── Input rows

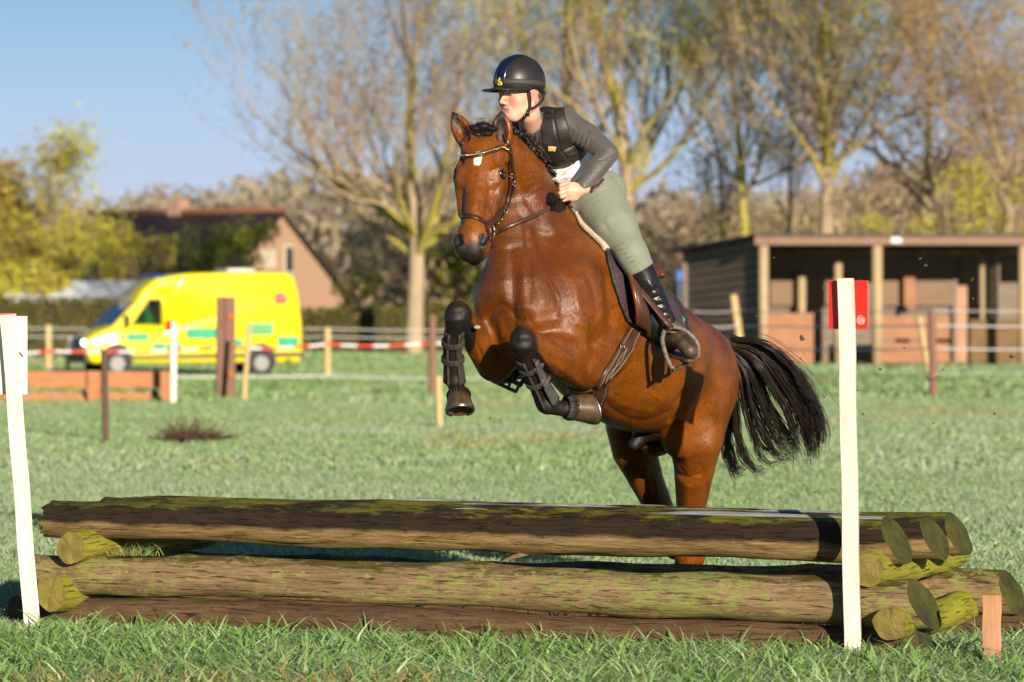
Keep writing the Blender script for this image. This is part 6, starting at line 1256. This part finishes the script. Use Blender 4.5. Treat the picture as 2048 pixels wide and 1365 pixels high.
mb = MB().ball(P(954, 655, 14.915), (.016, .010, .009), None, 8, 12); mb.obj('chestnut', simple('grey_callus', (.30, .24, .16), (.42, .35, .25), 60, .8, .4, .002), horse, smooth=True)

# ================================================================= RIDER
def J(*a): return [(P(x, y, Y), r) for x, y, Y, r in a]
HO = P(1041, 189, 15.14); yw = math.radians(46)
GF = nrm([-math.sin(yw), -math.cos(yw), -.04]); SF = np.array([math.cos(yw), -math.sin(yw), 0.]); SF = nrm(SF-GF*(SF@GF)); ZF = np.cross(GF, SF)
if ZF[2] < 0: ZF = -ZF
RH = np.c_[GF, SF, ZF]
def Q(g, s, z, k=1.06): return HO+g*GF*k+s*SF*k+z*ZF
SHL, ELL, WRL = P(1124, 243, 15.30), P(1217, 308, 15.16), P(1162, 380, 15.08)
SHR, ELR, WRR = P(1052, 292, 15.48), P(1010, 368, 15.56), P(1078, 402, 15.40)
PEL, WST, CHS, NKB = P(1192, 390, 15.62), P(1160, 345, 15.50), P(1104, 286, 15.38), P(1068, 240, 15.27)
BELTN = nrm([-.25, -.15, .95])
TU = nrm(NKB-PEL); TS = SHL-SHR; TS = nrm(TS-TU*(TS@TU)); TF = np.cross(TU, TS)
if TF[1] > 0: TF = -TF
RT = np.c_[TF, TS, TU]
HPL, KNL, ANL = P(1197, 400, 15.47), P(1264, 508, 15.26), P(1345, 664, 15.32)
HPR = mir(HPL); KNR = mir(KNL); ANR = P(1030, 708, 15.72)
def torso(F, e=0.0, k=.05):
    F.ell(PEL, (.10+e, .135+e, .11+e), RT, k); F.ell(WST, (.095+e, .135+e, .13+e), RT, k); F.ell(CHS, (.105+e, .155+e, .15+e), RT, k)
    F.ell(CHS+TU*.07, (.09+e, .165+e, .09+e), RT, k); F.cone(SHL, SHR, .055+e, .055+e, k)
def bust(F, e=0.0):
    for s_ in (.07, -.07): F.ell(CHS+TF*.075+TS*s_-TU*.01, (.05+e, .06+e, .06+e), RT, .03)
def arms(F, e=0.0, k=.02, cuff=True):
    for a, b, c in ((SHL, ELL, WRL), (SHR, ELR, WRR)):
        m = a*.5+b*.5+np.array([.01, 0, .005]); n = b*.55+c*.45
        F.chain([(a, .062+e), (m, .055+e), (b, .043+e), (n, .042+e), (c, .028+e)], k)
def legs(F, e=0.0, k=.04):
    for a, b, c in ((HPL, KNL, ANL), (HPR, KNR, ANR)):
        m = a*.5+b*.5; F.chain([(a, .112+e), (m, .096+e), (b, .060+e)], k); n = b*.68+c*.32; F.chain([(b, .062+e), (n, .060+e), (b*.35+c*.65, .047+e), (c, .038+e)], k)
def glute(F, e=0.0):
    F.ell(PEL-TU*.02-TF*.03+TS*.045, (.08+e, .075+e, .09+e), RT, .04); F.ell(PEL-TU*.02-TF*.03-TS*.05, (.08+e, .075+e, .09+e), RT, .04)
def grid2(segs):
    out = [segs[0]]; 
    for up, st in segs[1:]:
        while out[-1] < up: out.append(out[-1]+st)
    return np.array(out)
bx = grid2([-.12, (.12, .0026), (.20, .007), (.32, .003), (1.0, .009)]); by = grid2([14.88, (14.94, .008), (15.40, .0035), (16.05, .010)]); bz = grid2([1.02, (1.86, .010), (2.0, .0032), (2.20, .008), (2.52, .0026)])
B = Field(bx, by, bz)
torso(B, -.012); arms(B, -.008, .02); legs(B, -.010)
B.chain([(P(1062, 252, 15.26), .052), (Q(-.045, 0, -.085), .048), (Q(-.03, 0, -.03), .055)], .02)
# head
B.ell(Q(-.015, 0, .045), (.098, .076, .092), RH, .02); B.ell(Q(.025, 0, -.020), (.066, .062, .088), RH, .03)
B.ell(Q(.045, 0, -.070), (.042, .042, .042), RH, .03); B.ell(Q(.066, 0, -.094), (.021, .024, .020), RH, .02)
for s_ in (1, -1):
    B.cone(Q(-.005, .054*s_, -.050), Q(.055, .022*s_, -.100), .016, .013, .03)         # jaw line
    B.ell(Q(.058, .036*s_, -.026), (.024, .024, .024), RH, .025)                       # cheek
    B.ell(Q(.087, .031*s_, .004), (.016, .019, .011), RH, .012, sub=True)              # eye hollow
    B.ell(Q(.074, .032*s_, .003), (.0110, .0125, .0100), RH, .003)
    B.cone(Q(.086, .012*s_, .020), Q(.074, .046*s_, .019), .006, .006, .014)           # brow
    B.chain([(Q(.0845, .018*s_, .0035), .0022), (Q(.0885, .027*s_, .0105), .0030), (Q(.0865, .036*s_, .0105), .0030), (Q(.078, .045*s_, .003), .0022)], .003)      # upper lid
    B.chain([(Q(.0845, .018*s_, .0025), .0020), (Q(.0865, .028*s_, -.0055), .0024), (Q(.0845, .037*s_, -.0055), .0024), (Q(.078, .045*s_, .002), .0020)], .003)
    B.ell(Q(-.008, .070*s_, -.008), (.017, .008, .030), RH, .006); B.ell(Q(-.005, .079*s_, -.006), (.009, .006, .019), RH, .004, sub=True)
    B.ell(Q(.098, .0115*s_, -.040), (.010, .007, .008), RH, .006)                      # nostril wing
    B.ell(Q(.104, .007*s_, -.047), (.005, .0035, .003), RH, .002, sub=True)
B.chain([(Q(.083, 0, .010), .008), (Q(.099, 0, -.016), .0085), (Q(.110, 0, -.034), .0100)], .012)
B.cone(Q(.085, -.021, -.0625), Q(.085, .021, -.0625), .0046, .0046, .008); B.ell(Q(.089, 0, -.061), (.006, .015, .005), RH, .006)
B.cone(Q(.082, -.017, -.0735), Q(.082, .017, -.0735), .0052, .0052, .008); B.ell(Q(.096, 0, -.068), (.016, .017, .0040), RH, .001, sub=True)
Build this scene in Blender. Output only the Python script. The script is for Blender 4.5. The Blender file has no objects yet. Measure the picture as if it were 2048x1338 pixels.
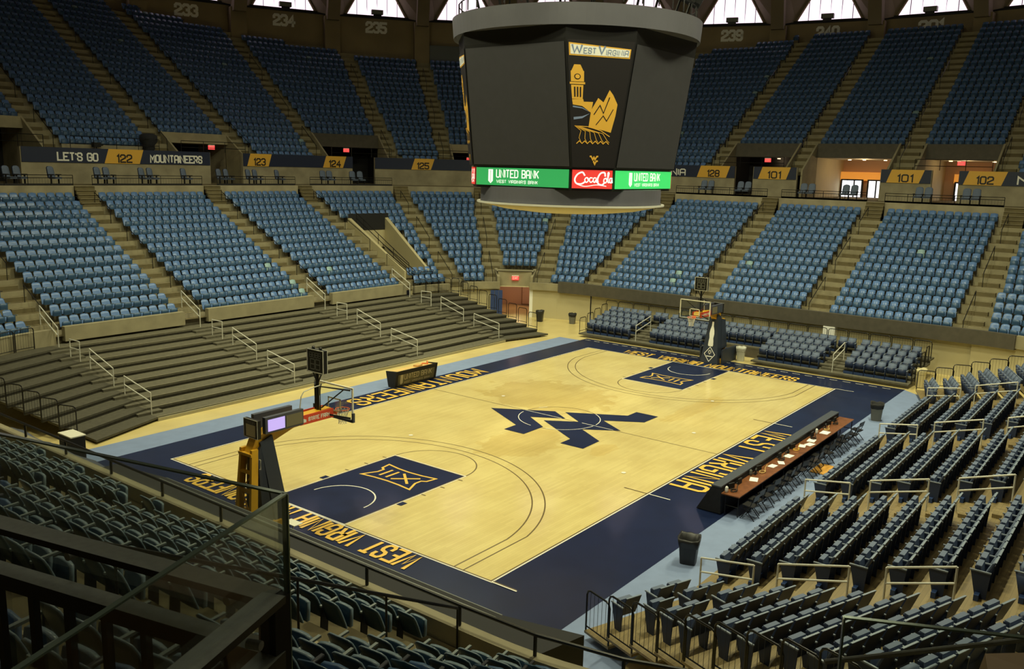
import bpy, bmesh, math, random
import numpy as np
from mathutils import Vector, Matrix
random.seed(7)
sc = bpy.context.scene
COL = sc.collection
PI = math.pi
def R(d): return math.radians(d)

# ------------------------------------------------------------------ camera, world, light, exposure
CAM = np.array([-31.6923, -21.3144, 10.9873]); YAW, PITCH, ROLL, FPX = 0.65002, -0.18747, 0.02533, 1764.745
def cam_axes():
    f = np.array([math.cos(PITCH)*math.cos(YAW), math.cos(PITCH)*math.sin(YAW), math.sin(PITCH)])
    r = np.cross(f, [0, 0, 1]); r /= np.linalg.norm(r); u = np.cross(r, f)
    return r*math.cos(ROLL)+u*math.sin(ROLL), -r*math.sin(ROLL)+u*math.cos(ROLL), f
AR, AU, AF = cam_axes()
cd = bpy.data.cameras.new('camera'); cam = bpy.data.objects.new('camera', cd); COL.objects.link(cam)
cd.sensor_width = 36; cd.lens = FPX/2048*36; cd.clip_start = .05; cd.clip_end = 400
cam.matrix_world = Matrix([[AR[0], AU[0], -AF[0], CAM[0]], [AR[1], AU[1], -AF[1], CAM[1]], [AR[2], AU[2], -AF[2], CAM[2]], [0, 0, 0, 1]])
sc.camera = cam
def proj(p):
    d = np.asarray(p, float)-CAM; z = d@AF
    if z < .3: return None
    return 1024+FPX*(d@AR)/z, 669-FPX*(d@AU)/z, z
def in_frame(p, m=120):
    q = proj(p)
    return q is not None and -m < q[0] < 2048+m and -m < q[1] < 1338+m
w = bpy.data.worlds.new('world'); sc.world = w; w.use_nodes = True
w.node_tree.nodes['Background'].inputs[0].default_value = (.55, .6, .72, 1); w.node_tree.nodes['Background'].inputs[1].default_value = .3
sc.view_settings.view_transform = 'Standard'; sc.view_settings.look = 'None'; sc.view_settings.gamma = 1; sc.view_settings.exposure = 0.0
# arena luminaires hung under the roof around the scoreboard, shining down on the court
LAMPS = [(-15, -9, 25), (-15, 9, 25), (-5, -13, 25.5), (-5, 13, 25.5), (6, -13, 25.5), (6, 13, 25.5), (15, -9, 25), (15, 9, 25)]
LCOL = (1.0, .97, .61)
for i, (x, y, z) in enumerate(LAMPS):
    ld = bpy.data.lights.new('arena_lamp', 'AREA'); ld.shape = 'RECTANGLE'; ld.size = 3.0; ld.size_y = 1.6
    ld.energy = 1600 if x > -14 else 2500; ld.color = LCOL; ld.spread = R(142)
    lo = bpy.data.objects.new('arena_lamp', ld); COL.objects.link(lo); lo.location = (x, y, z-.25)
    if x < -14: lo.rotation_euler = (0, R(-30), 0)   # the near-end pair is aimed down the court
# weaker general house lights high over the stands
for k in range(8):
    a = R(22.5+45*k)
    ld = bpy.data.lights.new('house_lamp', 'AREA'); ld.size = 4; ld.energy = 230; ld.color = (1, .93, .7)
    lo = bpy.data.objects.new('house_lamp', ld); COL.objects.link(lo); lo.location = (30*math.cos(a), 30*math.sin(a), 29)

# ------------------------------------------------------------------ materials
MATS = {}
def mat(name, col, rough=.6, metal=0., var=.0, scale=4., emit=None, es=1., bump=0., coat=0., spec=.5):
    if name in MATS: return MATS[name]
    m = bpy.data.materials.new(name); m.use_nodes = True; nt = m.node_tree; b = nt.nodes['Principled BSDF']
    b.inputs['Base Color'].default_value = (*col, 1); b.inputs['Roughness'].default_value = rough; b.inputs['Metallic'].default_value = metal
    b.inputs['Specular IOR Level'].default_value = spec; b.inputs['Coat Weight'].default_value = coat; b.inputs['Coat Roughness'].default_value = .08
    if emit: b.inputs['Emission Color'].default_value = (*emit, 1); b.inputs['Emission Strength'].default_value = es
    if var or bump:
        tc = nt.nodes.new('ShaderNodeTexCoord'); n = nt.nodes.new('ShaderNodeTexNoise'); n.inputs['Scale'].default_value = scale; n.inputs['Detail'].default_value = 5
        nt.links.new(tc.outputs['Object'], n.inputs['Vector'])
        if var:
            r = nt.nodes.new('ShaderNodeValToRGB'); r.color_ramp.elements[0].position = .3; r.color_ramp.elements[1].position = .7
            r.color_ramp.elements[0].color = (*[c*(1-var) for c in col], 1); r.color_ramp.elements[1].color = (*[min(1, c*(1+var)) for c in col], 1)
            nt.links.new(n.outputs['Fac'], r.inputs[0]); nt.links.new(r.outputs[0], b.inputs['Base Color'])
        if bump:
            bp = nt.nodes.new('ShaderNodeBump'); bp.inputs['Strength'].default_value = bump; bp.inputs['Distance'].default_value = .02
            nt.links.new(n.outputs['Fac'], bp.inputs['Height']); nt.links.new(bp.outputs[0], b.inputs['Normal'])
    MATS[name] = m; return m
def plank_mat(name, col, col2, rough, coat=0., bw=1.6, rh=.057, grout=.002, stains=False, rot=0, gc=None):
    if name in MATS: return MATS[name]
    m = bpy.data.materials.new(name); m.use_nodes = True; nt = m.node_tree; b = nt.nodes['Principled BSDF']; L = nt.links
    tc = nt.nodes.new('ShaderNodeTexCoord'); mp = nt.nodes.new('ShaderNodeMapping'); mp.inputs['Rotation'].default_value = (0, 0, rot)
    br = nt.nodes.new('ShaderNodeTexBrick'); br.inputs['Scale'].default_value = 1; br.inputs['Brick Width'].default_value = bw; br.inputs['Row Height'].default_value = rh
    br.inputs['Mortar Size'].default_value = grout; br.inputs['Color1'].default_value = (*col, 1); br.inputs['Color2'].default_value = (*col2, 1)
    br.inputs['Mortar'].default_value = (*(gc or [c*.6 for c in col]), 1); br.offset = .37; br.inputs['Bias'].default_value = 0
    L.new(tc.outputs['Object'], mp.inputs[0]); L.new(mp.outputs[0], br.inputs['Vector'])
    n = nt.nodes.new('ShaderNodeTexNoise'); n.inputs['Scale'].default_value = .6; n.inputs['Detail'].default_value = 6; L.new(tc.outputs['Object'], n.inputs['Vector'])
    mx = nt.nodes.new('ShaderNodeMix'); mx.data_type = 'RGBA'; mx.blend_type = 'MULTIPLY'
    rp = nt.nodes.new('ShaderNodeValToRGB'); rp.color_ramp.elements[0].position = .35; rp.color_ramp.elements[1].position = .62
    rp.color_ramp.elements[0].color = (.90, .87, .82, 1); rp.color_ramp.elements[1].color = (1, 1, 1, 1)
    L.new(n.outputs['Fac'], rp.inputs[0]); mx.inputs['Factor'].default_value = 1
    L.new(br.outputs['Color'], mx.inputs[6]); L.new(rp.outputs[0], mx.inputs[7]); out = mx.outputs[2]
    if stains:   # dried spill marks with their own outline around the centre logo
        prev = out
        for (sx, sy, rx, ry, k) in ((2.9, 2.6, 2.9, 3.6, .82), (-3.9, -.9, 2.4, 1.6, .84), (-2.5, -3.9, .9, .5, .9), (5.6, -3.9, 3.2, .55, .88)):
            v1 = nt.nodes.new('ShaderNodeMapping'); v1.inputs['Location'].default_value = (-sx/rx, -sy/ry, 0); v1.inputs['Scale'].default_value = (1/rx, 1/ry, 0)
            L.new(tc.outputs['Object'], v1.inputs[0]); ln = nt.nodes.new('ShaderNodeVectorMath'); ln.operation = 'LENGTH'; L.new(v1.outputs[0], ln.inputs[0])
            ns = nt.nodes.new('ShaderNodeTexNoise'); ns.inputs['Scale'].default_value = 1.3; ns.inputs['Detail'].default_value = 4; L.new(tc.outputs['Object'], ns.inputs['Vector'])
            ad = nt.nodes.new('ShaderNodeMath'); ad.operation = 'MULTIPLY_ADD'; L.new(ns.outputs['Fac'], ad.inputs[0]); ad.inputs[1].default_value = 1.3; L.new(ln.outputs['Value'], ad.inputs[2])
            rs = nt.nodes.new('ShaderNodeMapRange'); rs.inputs[1].default_value = 1.52; rs.inputs[2].default_value = 1.60; rs.inputs[3].default_value = 1; rs.inputs[4].default_value = 0
            L.new(ad.outputs[0], rs.inputs[0])
            ms = nt.nodes.new('ShaderNodeMix'); ms.data_type = 'RGBA'; ms.blend_type = 'MULTIPLY'; ms.inputs[7].default_value = (k+.06, k+.01, k-.1, 1)
            L.new(rs.outputs[0], ms.inputs[0]); L.new(prev, ms.inputs[6]); prev = ms.outputs[2]
        out = prev
    L.new(out, b.inputs['Base Color']); b.inputs['Roughness'].default_value = rough; b.inputs['Coat Weight'].default_value = coat; b.inputs['Coat Roughness'].default_value = .12
    b.inputs['Coat IOR'].default_value = 1.4
    MATS[name] = m; return m
def glass_mat(name, tint=(.9, .95, .93), fac=.12, rough=.02, k=.8):
    if name in MATS: return MATS[name]
    m = bpy.data.materials.new(name); m.use_nodes = True; nt = m.node_tree; nt.nodes.remove(nt.nodes['Principled BSDF']); o = nt.nodes['Material Output']
    t = nt.nodes.new('ShaderNodeBsdfTransparent'); t.inputs[0].default_value = (*tint, 1); g = nt.nodes.new('ShaderNodeBsdfGlossy'); g.inputs['Roughness'].default_value = rough
    g.inputs[0].default_value = (.8, .85, .85, 1); f = nt.nodes.new('ShaderNodeFresnel'); f.inputs[0].default_value = 1.45; mx = nt.nodes.new('ShaderNodeMixShader')
    mu = nt.nodes.new('ShaderNodeMath'); mu.operation = 'MULTIPLY_ADD'; mu.inputs[1].default_value = k; mu.inputs[2].default_value = fac*.2
    nt.links.new(f.outputs[0], mu.inputs[0]); nt.links.new(mu.outputs[0], mx.inputs[0]); nt.links.new(t.outputs[0], mx.inputs[1]); nt.links.new(g.outputs[0], mx.inputs[2]); nt.links.new(mx.outputs[0], o.inputs[0])
    MATS[name] = m; return m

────

◆ Exercise brief
Up to and including the line containing "60, .8, .4, .002), horse, smooth=True)", quote each line of the entries above from the very first, please, exactly and without images.

◆ Written response
Keep writing the Blender script for this image. This is part 6, starting at line 1256. This part finishes the script. Use Blender 4.5. Treat the picture as 2048 pixels wide and 1365 pixels high.
mb = MB().ball(P(954, 655, 14.915), (.016, .010, .009), None, 8, 12); mb.obj('chestnut', simple('grey_callus', (.30, .24, .16), (.42, .35, .25), 60, .8, .4, .002), horse, smooth=True)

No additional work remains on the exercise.